1932 Cadillac Convertible Coupe: True glamor

Staff reports
Farm Forum

After retiring from a career in the military, Jim George returned to the farm where he had grown up. With a patience that seems inherent in farmers, he thought long and hard before finally deciding to get an antique car.

“I’m a GM man,” says George, narrowing his choice to old General Motors vehicles. After looking at thousands of pictures of antique cars, he decided he couldn’t go wrong with anything from the 1932 model year.

“I just like the looks of 1932 cars,” says George. His dream car had to be a convertible coupe. And if the top didn’t go down, he didn’t want it.

After more than a year of chasing down disappointments, George found a 1932 Cadillac convertible coupe for sale in Canada. He was told the car’s history, which began in Los Angeles, where it reportedly was purchased by a movie studio. The studio owned the car 29 years. From 1961 to 1998 an Ohio antique automobile collector owned the 17-foot-long Cadillac before selling it to the Canadian dealer.

After examining pictures of the Cadillac convertible coupe and hearing it described over the telephone, George engaged in several months of negotiations. The agreement was that the Cadillac would be trucked to Virginia, and if the vehicle was as advertised, then there would be a purchase.

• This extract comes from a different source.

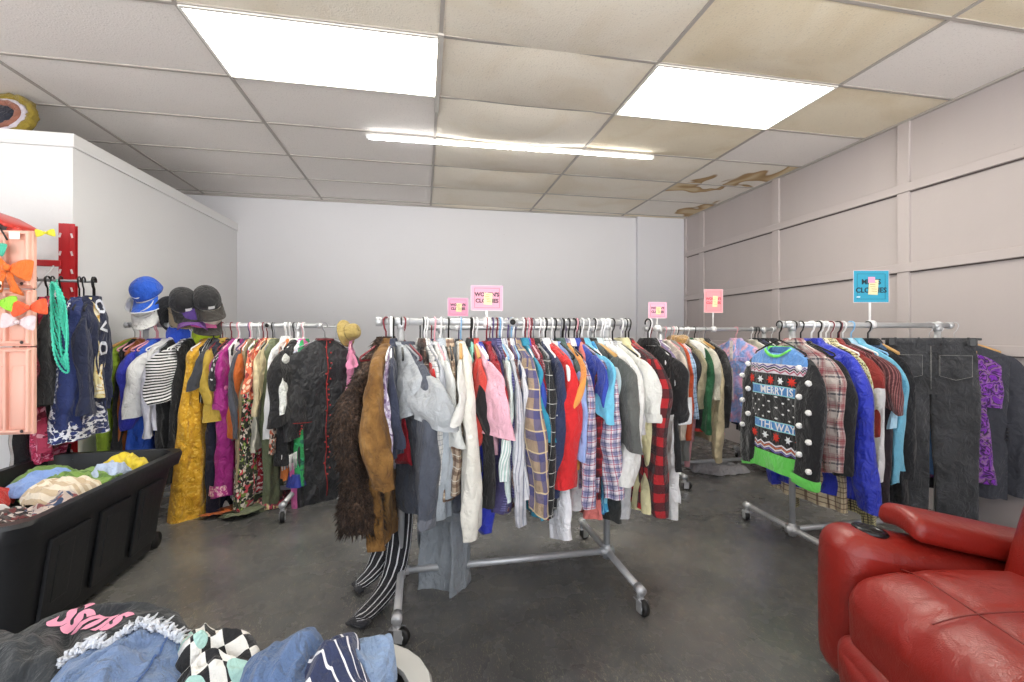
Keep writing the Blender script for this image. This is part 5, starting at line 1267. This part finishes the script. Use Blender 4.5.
for k in range(6):
    rr = random.Random(k); wq = .012+.004*k; lq = .34+.022*k; pts = []; n_b = 150
    for i in range(n_b):
        a = 2*pi*i/n_b; pts.append((wq*sin(a)+.045*(1-cos(a))/2+.003*k, .012*sin(3*a+k)-.02-.004*k, -lq*(1-cos(a))/2))
    MB().tube(pts, [.0058 if i % 3 else .0025 for i in range(n_b)], 7, 0, True).obj('strand', TQ, nk)
MB().tube([(0, .0, 0), (0, .0, .02)], .003, 6).obj('loop', TQ, nk)
# pink organiser with bows
PK = flat('e9b4a2', .42)
og = empty('pocket_organiser', (-2.10, 2.62, .72), (0, 0, -.05), 'peach pink plastic pocket organiser hung with hair bows', 'organiser')
def slotted(z0, z1, nm):
    m = MB(); w = .5; xs = 5
    m.box((0, .012, (z0+z1)/2), (w, .024, z1-z0))
    o = bev(m.obj(nm, PK, og, False), .006, 3)
    fr = MB(); d = .03; t = .016; y = -.006
    for zz in (z0+t/2+.01, z1-t/2-.006): fr.box((0, y, zz), (w-.01, d, t))
    for i in range(xs+1):
        x = -w/2+.014+(w-.028)*i/xs; fr.box((x, y, (z0+z1)/2), (.014, d, z1-z0-.02))
    bev(fr.obj('pocket_frame', PK, o, False), .007, 3)
    pk = MB()
    for i in range(xs):
        x = -w/2+.014+(w-.028)*(i+.5)/xs; hh = (z1-z0)*.72; r = .034
        pk.loft([[(x+r*cos(a)*s, .0-.016*max(0, sin(a))*s2, z0+.03+hh*t) for a in [pi*j/8 for j in range(9)]] for t, s, s2 in ((0, .8, .3), (.06, 1, 1), (.9, 1, .8), (1, .75, .2))], .1)
    pk.obj('pocket', PK, o)
    ev = MB()
    for x in (-w/2+.03, w/2-.03): ev.lathe([(.006, -.002), (.008, 0), (.004, .002)], (x, -.024, z0+.02), 10, Matrix.Rotation(pi/2, 3, 'X'))
    ev.obj('rivet', flat('3a3030', .4), o)
    return o
slotted(.0, .42, 'lower_panel'); slotted(.425, .70, 'middle_panel'); slotted(.705, .985, 'upper_panel')
MB().box((.19, -.024, .955), (.045, .002, .035)).obj('price_tag', flat('f2f0ee', .6), og, False)
MB().tube([(.0, .0, .97), (.13, -.03, 1.0), (.17, -.035, .93)], .004, 6).obj('black_tie', flat('141414', .5), og)
def bow(loc, s, mat, label, rot=(0, 0, 0), tails=True):
    root = empty('hair_bow', loc, rot, label, 'bow', 'hair bows on the pink organiser')
    for sg in (-1, 1):
        m = MB(); lp = []
        for i in range(11):
            t = i/10; x = sg*s*t; hh = s*(.10+.42*sin(pi*min(1, t*.62))); dp = s*.2*sin(pi*t*.9+.2)
            lp.append([(x, -dp*.6*cos(a)-.01, s*.03*sin(3*t)+hh*sin(a)*(1+.1*sin(4*a))) for a in [2*pi*j/14 for j in range(14)]])
        m.loft(lp, .1, 0, True, True); subd(m.obj('loop', mat, root), 1)
        if tails:
            m = MB(); l2 = []
            for i in range(7):
                t = i/6; x = sg*s*(.1+.35*t); z = -s*(.15+.95*t)
                w = s*(.12+.16*t); l2.append([(x-w, -.008-.01*sin(5*t), z), (x-w, -.002, z), (x+w, -.004-.01*sin(5*t), z-.1*s), (x+w, -.012, z-.1*s)])
            m.loft(l2, .1, 0, True, True); m.obj('tail', mat, root)
    m = MB(); m.sphere((0, -.022, 0), s*.17, 8, 0, (1, .8, 1.1)); m.obj('knot', mat, root)
    return root
yb = 2.555
def bp(u, v): 
    a, b_ = ray(u-5); d = yb/b_; return (a*d, yb, H-(v-HOR)*d/F)
bow(bp(15, 268), .10, solid('e8701c', .6), 'large orange hair bow with tails on the organiser', (0, .15, 0))
bow(bp(36, 308), .075, solid('ee5a2a', .6), 'coral orange hair bow on the organiser', (0, -.1, 0), False)
bow(bp(5, 303), .075, solid('9be23a', .6), 'neon green hair bow on the organiser', (0, .1, 0), False)
bow(bp(25, 322), .07, solid('ecd6da', .7), 'white and pale pink hair bow below the coral one', (0, .1, 0), False)
bow(bp(-2, 247), .06, solid('48b89a', .6), 'small teal hair bow at the edge of the photo', (0, .3, 0), False)
bow(bp(-3, 283), .05, floral('e8e0d0', ('2a2a2a',), 60), 'small spotted hair bow under the orange bow', (0, .2, 0), False)
bw = bow((bp(38, 230)[0], 2.63, bp(38, 230)[2]), .036, solid('d8d030', .6), 'yellow hair bow poking out above the organiser', (0, -.15, .4), False)
# red lidded case above the organiser
cs = empty('carry_case', (-2.17, 2.72, 1.705), (0, 0, -.1), 'clear case with a red curved lid above the pink organiser', 'case')
m = MB(); pr = [(-.22, 0), (-.22, .075), (-.12, .1), (.06, .085), (.17, .03), (.17, 0)]
m.add([(x, -.08, z) for x, z in pr]+[(x, .08, z) for x, z in pr], [tuple(range(6)), tuple(range(6, 12))[::-1]]+[(i, (i+1) % 6, 6+(i+1) % 6, 6+i) for i in range(6)])
t = NT('clear_plastic'); t.col(lin('9aa0a2')); t.set(Roughness=.2, Transmission_Weight=.35); edgesplit(m.obj('body', t.m, cs))
m = MB(); m.loft([[(x, s*.095, z+dz) for s, dz in ((-1, 0), (-1, .022), (1, .022), (1, 0))] for x, z in ((-.26, .085), (-.2, .105), (-.1, .115), (.02, .105), (.12, .07), (.19, .03), (.215, .012))], .2, 0, True, True); bev(m.obj('lid', flat('c23a32', .35), cs), .008, 3)
m = MB(); m.sphere((.2, -.03, .012), .024, 8, 0, (1.2, 1, .8)); m.obj('latch', flat('c23a32', .35), cs)
for sx in (-.2, .15): MB().box((sx, -.082, .035), (.012, .006, .08)).obj('clip', flat('3a3c3e', .4), cs, False)
MB().box((.06, -.083, .045), (.05, .003, .05), 0, Matrix.Rotation(.5, 3, 'Y')).obj('paper_label', flat('e4e4e0', .6), cs, False)
# wreath-like decoration on top of the partition
wr = empty('wreath', (-2.62, 3.42, 2.44), (1.35, 0, -.15), 'yellow and copper framed wreath lying on top of the partition', 'wreath')
def ring(r, t, mat, nm, y0, nse, seed):
    m = MB(); m.tube([(r*cos(2*pi*i/40)*1.0, r*sin(2*pi*i/40)*.72+.145, y0) for i in range(40)], t, 12, 0, True)
    m.v = [tuple(Vector(v)+nse*noise.noise_vector(Vector(v)*38+Vector((seed, 0, 0)))) for v in m.v]; return m.obj(nm, mat, wr)
ring(.185, .028, floral('857220', ('a8953a', '4a4014'), 70), 'tinsel_edge', .0, .018, 1)
ring(.145, .018, solid('c8c0cc', .5), 'silver_ring', .01, .004, 2); ring(.118, .02, solid('8f5a48', .6), 'copper_ring', .018, .008, 3)
m = MB(); m.lathe([(.0, -.01), (.112, -.01), (.112, .02), (.0, .03)], (0, .145, 0), 30); o = m.obj('dark_centre', solid('1c2030', .7), wr)
# fabric lying on the floor under the left rack
FL = 'fabric on the floor under the left rack'
heap('skirt', (bx(268, 3.44), 3.46, .004), .12, .08, .04, floral('a8384a', ('e0a0a0', '3a2028', 'd8c890'), 22, .4), 'pink and red flowered skirt fallen on the floor', 'skirt', 31, .2, None, .5, floor=0)
heap('scarf', (bx(272, 3.62), 3.64, .004), .16, .12, .05, floral('3a1a20', ('a02838', '701828'), 24, .4), 'dark red patterned scarf fallen on the floor behind the skirt', 'scarf', 32, 0, None, .5, floor=0)
heap('shirt', (bx(212, 3.45), 3.5, .004), .14, .1, .05, solid('1a1a20'), 'black garment fallen on the floor beside the yellow gown', 'shirt', 33, 0, None, .5, floor=0)
heap('blouse', (bx(228, 3.44), 3.46, .004), .05, .05, .04, solid('d8d0c8'), 'small white garment on the floor beside the orange dress', 'shirt', 34, 0, None, .5, floor=0)
heap('blanket', (bx(716, 3.62), 3.62, .004), .26, .16, .07, solid('a5a2a6'), 'grey blanket on the floor under the jackets', 'blanket', 35, -.3, None, .35, floor=0)
# frayed edge and lettering on the near pile
def surf_point(o, u, v):
    dg = bpy.context.evaluated_depsgraph_get(); e = o.evaluated_get(dg)
    a, b_ = ray(u); k = Vector((a, b_, -(v-HOR)/F)).normalized(); org = Vector((0, 0, H))
    mi = o.matrix_world.inverted(); l0 = mi @ org; l1 = (mi.to_3x3() @ k).normalized()
    ok, p, n, i = e.ray_cast(l0, l1)
    return (Vector(p), Vector(n)) if ok else (None, None)
bpy.context.view_layer.update()
# ------------------------------------------------------------------ camera, world
w = bpy.data.worlds.new('daylight'); bpy.context.scene.world = w; w.use_nodes = True
nt_ = w.node_tree; tc_ = nt_.nodes.new('ShaderNodeTexCoord'); sp_ = nt_.nodes.new('ShaderNodeSeparateXYZ'); cr_ = nt_.nodes.new('ShaderNodeValToRGB')
nt_.links.new(tc_.outputs['Generated'], sp_.inputs[0]); mr_ = nt_.nodes.new('ShaderNodeMapRange'); mr_.inputs[1].default_value = -1; mr_.inputs[2].default_value = 1; nt_.links.new(sp_.outputs[2], mr_.inputs[0]); nt_.links.new(mr_.outputs[0], cr_.inputs[0])
cr_.color_ramp.elements[0].position = .47; cr_.color_ramp.elements[0].color = (1.0, .98, .95, 1); cr_.color_ramp.elements[1].position = .53; cr_.color_ramp.elements[1].color = (.36, .38, .41, 1)   # added up-light below the horizon to brighten the ceiling, pale sky above
nt_.links.new(cr_.outputs[0], nt_.nodes['Background'].inputs[0])
w.node_tree.nodes['Background'].inputs[1].default_value = 5.6
cd = bpy.data.cameras.new('camera'); cam = bpy.data.objects.new('camera', cd); C.objects.link(cam)
cam.location = (0, 0, H); cam.rotation_euler = (pi/2, 0, -YAW); cd.sensor_width = 36; cd.lens = F/1024*36; cd.shift_y = -(341-HOR)/1024; cd.clip_start = .05
S_ = bpy.context.scene; S_.camera = cam
S_.view_settings.view_transform = 'Standard'; S_.view_settings.look = 'None'; S_.view_settings.gamma = 1; S_.view_settings.exposure = .16
try: S_.view_settings.use_curve_mapping = False
except Exception: pass
S_.cycles.max_bounces = 8; S_.cycles.diffuse_bounces = 5; S_.cycles.use_denoising = True; S_.cycles.sample_clamp_indirect = 6
# the organiser is carried by its own stand
MB().tube([(-.19, .045, -.715), (-.19, .045, .95)], .014, 12).obj('stand_post', metal('a8abae', .35), og)
MB().tube([(-.24, .05, .8), (.2, .05, .8)], .009, 10).obj('stand_crossbar', metal('a8abae', .35), og)
bev(MB().box((-.19, .045, -.71), (.3, .26, .018)).obj('stand_base', flat('1c1c1e', .5), og, False), .006)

George watched as the green Cadillac was unloaded off the truck and the 353-cubic-inch, 115-horsepower V-8 engine was fired up. The motor was silky smooth, running virtually in silence. A 6-volt battery in a compartment behind the right side mount provided the juice to start the car, while a 2-inch updraft carburetor fed fuel to the big engine. George carefully drove the Cadillac over his grease pit, where he examined the parts of the car not normally visible. “The prettiest part of the car,” he said, “is the underneath part of it.”

The 4,675-pound Cadillac came equipped with dual side-mounted spare tires with metal shrouds, a chrome-plated goddess radiator cap ornament and a pair of Trippe lights. After the inspection George said, “I found the car better than advertised in some ways and not as good in others.” By and large the old Cadillac was satisfactory, so he bought it.

George changed all of the fluids, including those in the 30-gallon gasoline tank and the 26-quart cooling system and put 8 quarts of oil in the crankcase. The Cadillac rides on a 134-inch wheelbase supported by 7.00×17-inch white sidewall tires mounted on yellow wire wheels with 40 spokes each.

A number of firsts occurred on the 1932 Cadillac. The instrument cluster was moved from the center of the dashboard to the left in front of the driver. To make the gauges more visible, Cadillac dropped one of the four spokes in the steering wheel.

The two large instruments anchoring either end of the instrument cluster are the clock, at left, and the 110-mph speedometer on the right. To the left of the centrally located temperature gauge are the gasoline gauge, top, and the ride regulator, bottom. To the right of the temperature gauge are the ampere meter, top, and oil pressure gauge, bottom.

Above the walnut dashboard each wiper has its own control. Sprouting from the floor is not only the gearshift lever, but the hand brake as well. In the center of the dashboard in a vertical progression are from the top: lighter, throttle, choke and ignition. After the ignition switch is turned on, the starter is pressed with the driver’s right toe as the accelerator is operated with the heel.

A pair of gracefully curved landau bars stand ready to help lower the convertible fabric top. The rear window is glass, and the fabric panel holding it is secured by seven snaps. While driving with the top raised, George can leave the rear window panel open to ease communication with any rumble seat passengers.

Very few Cadillacs like this one were built. When new it carried a base price of $2,945.